Curiosamente, quanto mais concentra poder com o manejo total do Orçamento da União e o controle dos recursos para financiamento de campanhas, menos prestígio o Parlamento parece interessado em conquistar. Qual a necessidade de prestar esse tipo de homenagem a um deputado flagrantemente indecoroso e que está no centro de um indevido embate entre os Poderes? Nenhuma, a não ser surfar na onda de Bolsonaro, no intuito de “dar uma resposta ao STF”. Esse tipo de reação seria boba não fosse, sobretudo, nefasta ao mandamento constitucional de equilíbrio e harmonia entre os Poderes da República. Um papel lamentável da Câmara ao qual se associa o Senado por fingir que não tem nada com isso, embora tenha, sim. E muito.
Na teoria das fotos e poses, os Poderes Legislativo e Judiciário exercitaram nos últimos dias a harmonia exigida pela Constituição. Na prática, porém, a teoria é outra. Nas conversas desta semana faltou a participação do Executivo. O ministro da Defesa dialoga com os presidentes do STF e do Congresso.
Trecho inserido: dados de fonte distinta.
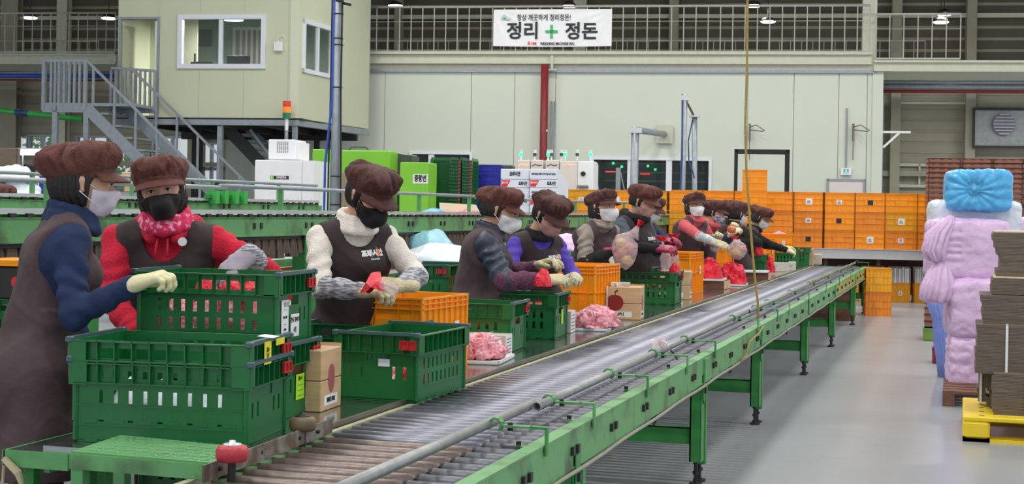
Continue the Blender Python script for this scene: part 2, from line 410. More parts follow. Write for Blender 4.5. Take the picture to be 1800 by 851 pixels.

Mas ele não representa a Presidência, nem menos as Forças Armadas são um Poder constituído. Mau sinal quando se pretende que o general substitua o presidente nas cenas de entendimento, que a ausência do Executivo signifique recusa ao diálogo direto, tenha partido de uma parte ou de outra.
Uma falta de respeito que se materializa em ações concretas. Da parte do Judiciário quando extrapola os limites dos autos e faz política dando margem a suspeições sobre a função do julgador, e da parte do Legislativo quando ignora as decisões judiciais. Dois exemplos: a indiferença à ordem de prestação de informações sobre o Orçamento Secreto e a omissão às repetidas violações à lei e ao decoro cometidas pelo deputado Daniel Silveira. Harmonia é prática sem a qual a foto não passa de cenografia.